I’m truly honoured to be a home-town boy from Manchester... and it looks like I’m in good company

The idea of joining Manchester and Liverpool, two cities divided by history, culture and heritage, is risible


I have always thought the honours system anachronistic and irrelevant in a modern democracy, but I can understand why many people don't share my view. Acknowledgement from the monarch of the land? What's not to like? Surely, it's the ultimate commendation for acts of altruism, heroism or service to the greater good. An old friend of mine was recently awarded the MBE - a rather unlikely prospect 20 years ago when we were behaving like adult tearaways together - and I was touched by the palpable pleasure it gave him and his family.

Perhaps there's something in the honours system after all. Not that I will ever find out personally, but a recent experience led me to believe that any form of public recognition makes one go weak at the knees. A couple of weeks ago, I was in Manchester, the city of my birth. In the centre of the city, there's a big redevelopment around the Central Library - a magnificent circular building inspired by the Pantheon in Rome - and Manchester Town Hall, regarded by many as the best example of Gothic architecture in the land. Around the building work, there's a huge hoarding, on which, instead of notices about hard hats and considerate builders (a contradiction in terms if ever there was one), is a collection of quotes under the title “Manchester Means The World To Me”.

It's a very striking piece of public art, and famous Mancunians, ordinary citizens, politicians, cultural figures are all represented. So Benjamin Disraeli takes his place next to a scout leader. And Eric Cantona is there, alongside someone who is billed simply as “Cheetham resident”. There are the modern ones who you'd expect - Noel Gallagher, Ian Brown, and Stuart Maconie - and the opening quote is from the late Anthony Wilson: “But this is Manchester. We do things differently here.”

Anyway, as I scanned bon mots from the good, the famous and the infamous, I cannot tell you the surge of pleasure I felt when I saw that the very last quote was one of mine, extracted from my column in this very newspaper. “I am a  Mancunian first, and an Englishman second,” it read.
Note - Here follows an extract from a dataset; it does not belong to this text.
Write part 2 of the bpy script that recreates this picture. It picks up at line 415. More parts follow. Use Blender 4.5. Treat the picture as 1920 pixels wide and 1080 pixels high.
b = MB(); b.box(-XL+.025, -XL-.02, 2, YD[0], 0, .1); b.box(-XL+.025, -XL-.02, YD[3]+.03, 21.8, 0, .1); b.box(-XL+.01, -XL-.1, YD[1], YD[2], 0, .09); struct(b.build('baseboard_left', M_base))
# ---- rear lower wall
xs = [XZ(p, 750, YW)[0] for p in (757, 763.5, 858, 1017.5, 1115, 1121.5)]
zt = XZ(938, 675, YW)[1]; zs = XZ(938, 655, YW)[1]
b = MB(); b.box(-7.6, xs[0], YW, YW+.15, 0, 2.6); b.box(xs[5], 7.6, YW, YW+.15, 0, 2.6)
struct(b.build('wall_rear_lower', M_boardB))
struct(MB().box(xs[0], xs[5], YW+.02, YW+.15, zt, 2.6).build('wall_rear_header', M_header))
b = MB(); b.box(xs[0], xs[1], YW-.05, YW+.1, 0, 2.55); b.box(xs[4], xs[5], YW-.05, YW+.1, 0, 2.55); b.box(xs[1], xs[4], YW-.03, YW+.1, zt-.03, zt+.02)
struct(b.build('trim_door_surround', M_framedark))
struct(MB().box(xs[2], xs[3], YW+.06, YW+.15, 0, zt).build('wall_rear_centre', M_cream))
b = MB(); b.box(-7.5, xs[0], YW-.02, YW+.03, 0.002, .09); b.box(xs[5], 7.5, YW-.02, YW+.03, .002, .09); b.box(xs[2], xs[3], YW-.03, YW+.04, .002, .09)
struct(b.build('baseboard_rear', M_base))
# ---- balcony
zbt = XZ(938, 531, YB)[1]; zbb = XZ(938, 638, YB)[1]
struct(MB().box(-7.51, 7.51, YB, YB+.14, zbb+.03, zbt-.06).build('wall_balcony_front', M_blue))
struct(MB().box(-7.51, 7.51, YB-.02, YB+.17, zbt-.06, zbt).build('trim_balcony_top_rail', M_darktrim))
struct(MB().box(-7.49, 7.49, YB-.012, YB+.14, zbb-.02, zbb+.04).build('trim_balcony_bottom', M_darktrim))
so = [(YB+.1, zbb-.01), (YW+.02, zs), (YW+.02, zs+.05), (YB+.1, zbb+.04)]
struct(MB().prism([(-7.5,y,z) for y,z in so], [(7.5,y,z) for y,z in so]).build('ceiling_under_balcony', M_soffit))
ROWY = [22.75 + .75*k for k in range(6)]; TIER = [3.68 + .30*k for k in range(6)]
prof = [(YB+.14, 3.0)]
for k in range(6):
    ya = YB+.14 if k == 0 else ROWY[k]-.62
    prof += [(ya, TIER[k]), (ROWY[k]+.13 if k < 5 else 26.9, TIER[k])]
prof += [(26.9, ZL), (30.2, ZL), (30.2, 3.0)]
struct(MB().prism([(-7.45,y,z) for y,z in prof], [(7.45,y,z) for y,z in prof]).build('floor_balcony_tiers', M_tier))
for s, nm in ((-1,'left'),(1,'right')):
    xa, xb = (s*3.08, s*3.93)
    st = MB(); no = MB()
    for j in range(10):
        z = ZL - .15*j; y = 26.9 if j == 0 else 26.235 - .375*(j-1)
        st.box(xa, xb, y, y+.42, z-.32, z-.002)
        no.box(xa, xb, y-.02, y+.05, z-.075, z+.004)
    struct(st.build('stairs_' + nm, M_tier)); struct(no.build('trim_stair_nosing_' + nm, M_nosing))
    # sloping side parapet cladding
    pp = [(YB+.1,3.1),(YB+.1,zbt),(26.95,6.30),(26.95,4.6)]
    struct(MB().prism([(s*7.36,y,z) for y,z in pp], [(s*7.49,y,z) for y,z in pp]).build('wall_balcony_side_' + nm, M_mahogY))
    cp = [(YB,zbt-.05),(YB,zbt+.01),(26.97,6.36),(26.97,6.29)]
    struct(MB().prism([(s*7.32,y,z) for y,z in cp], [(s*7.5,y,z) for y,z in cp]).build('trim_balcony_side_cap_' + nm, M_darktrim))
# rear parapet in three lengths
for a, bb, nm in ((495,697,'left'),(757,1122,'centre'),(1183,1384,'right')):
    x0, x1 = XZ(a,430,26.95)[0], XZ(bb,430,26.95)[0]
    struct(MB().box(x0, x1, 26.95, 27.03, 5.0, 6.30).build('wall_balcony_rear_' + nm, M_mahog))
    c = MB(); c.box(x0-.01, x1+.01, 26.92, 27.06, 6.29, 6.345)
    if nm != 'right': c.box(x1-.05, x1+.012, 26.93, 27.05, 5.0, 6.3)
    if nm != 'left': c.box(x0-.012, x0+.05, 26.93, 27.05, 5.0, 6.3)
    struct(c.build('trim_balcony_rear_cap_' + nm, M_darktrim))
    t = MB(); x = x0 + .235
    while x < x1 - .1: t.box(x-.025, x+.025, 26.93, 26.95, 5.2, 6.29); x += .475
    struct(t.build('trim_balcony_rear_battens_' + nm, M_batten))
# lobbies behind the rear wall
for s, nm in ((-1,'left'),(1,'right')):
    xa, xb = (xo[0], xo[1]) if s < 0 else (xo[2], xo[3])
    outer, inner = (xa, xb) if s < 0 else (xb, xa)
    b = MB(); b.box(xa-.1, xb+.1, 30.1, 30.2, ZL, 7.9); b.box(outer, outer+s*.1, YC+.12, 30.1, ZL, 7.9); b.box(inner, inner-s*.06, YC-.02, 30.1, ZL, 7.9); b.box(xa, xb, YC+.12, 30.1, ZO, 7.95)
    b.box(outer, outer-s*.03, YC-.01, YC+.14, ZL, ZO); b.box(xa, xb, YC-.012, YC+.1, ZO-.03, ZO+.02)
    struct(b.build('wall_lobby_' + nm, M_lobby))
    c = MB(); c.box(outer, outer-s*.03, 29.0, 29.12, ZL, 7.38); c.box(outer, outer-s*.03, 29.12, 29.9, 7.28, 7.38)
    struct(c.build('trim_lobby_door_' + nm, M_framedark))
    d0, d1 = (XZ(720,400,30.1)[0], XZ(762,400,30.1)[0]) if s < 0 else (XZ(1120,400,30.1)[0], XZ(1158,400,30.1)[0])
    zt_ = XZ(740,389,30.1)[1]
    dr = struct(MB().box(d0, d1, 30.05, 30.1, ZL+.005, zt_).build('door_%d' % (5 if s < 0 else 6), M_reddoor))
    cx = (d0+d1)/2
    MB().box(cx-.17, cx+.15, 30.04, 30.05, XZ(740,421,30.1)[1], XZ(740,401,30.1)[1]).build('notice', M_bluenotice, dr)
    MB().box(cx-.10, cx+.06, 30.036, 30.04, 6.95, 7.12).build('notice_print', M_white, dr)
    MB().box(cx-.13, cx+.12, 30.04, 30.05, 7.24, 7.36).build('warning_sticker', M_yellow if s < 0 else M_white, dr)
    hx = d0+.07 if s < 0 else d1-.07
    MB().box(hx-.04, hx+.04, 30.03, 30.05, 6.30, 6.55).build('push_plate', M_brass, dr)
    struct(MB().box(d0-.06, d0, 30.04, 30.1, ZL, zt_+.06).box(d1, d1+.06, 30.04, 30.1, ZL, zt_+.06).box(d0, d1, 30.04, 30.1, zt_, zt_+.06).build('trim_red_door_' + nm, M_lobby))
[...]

Ignore the fact that it was a paraphrase of what I actually wrote, and that it was reprinted without my being asked, I felt every bit as chuffed as if the Queen had pinned a ribbon on my lapel.

I also felt a swell of pride in my city, which is why I look askance at the idea - gaining currency lately - that Manchester should merge with Liverpool to form a northern Supercity. This thesis, first promulgated by a government minister as a reason to get behind HS2, has been taken on by the respected economist Jim O'Neill, who believes a metropolis such as this would help power Britain's economy. In fact, rather like these cities did separately from the Industrial Revolution onwards. The idea that Manchester and Liverpool, two cities joined by the East Lancs Road but divided by history, culture and rivalry, could become as one is risible. England is, in many ways, a parochial country. We thrive on localism. We rejoice in competition. We are proud of our heritage. And as I've just found out, our home towns mean the world to us.